The Pentagon's National Security Space Office (NSSO) may begin a study in the near future on the possibility of using satellites to collect solar energy for use on Earth, according to Defense Department officials.
The officials said the study does not mean that the military plans to demonstrate or deploy a space-based solar power constellation. However, as the
Pentagon looks at a variety of alternative energy sources, this could be one possible method of supplying energy to troops in bases or on the battlefield, they said.
The military's work in this area also could aid development of a system that could provide energy to non-military users as well, according to Lt. Col.
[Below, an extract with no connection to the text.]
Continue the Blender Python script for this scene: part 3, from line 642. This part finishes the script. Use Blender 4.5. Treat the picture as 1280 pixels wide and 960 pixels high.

Michael Hornitschek, chief of rated force policy on the Air Force staff at the Pentagon.
Hornitschek, who has been exploring the concept of space-based solar power in his spare time, recently briefed the NSSO on the concept of space-based solar power, and stimulated interest in conducting a formal study, according to Lt. Col. M.V. 'Coyote' Smith, chief of future concepts at the NSSO. The NSSO would need to find the financial resources and available manpower to conduct the study, Smith said.
Hornitschek would lead work on the study on behalf of the NSSO if the NSSO elects to pursue it, and he said he hopes that a system could be deployed in roughly 20 years.
This isn't strictly new. Some of the old studies by the Pentagon have broguth thsi up time and again.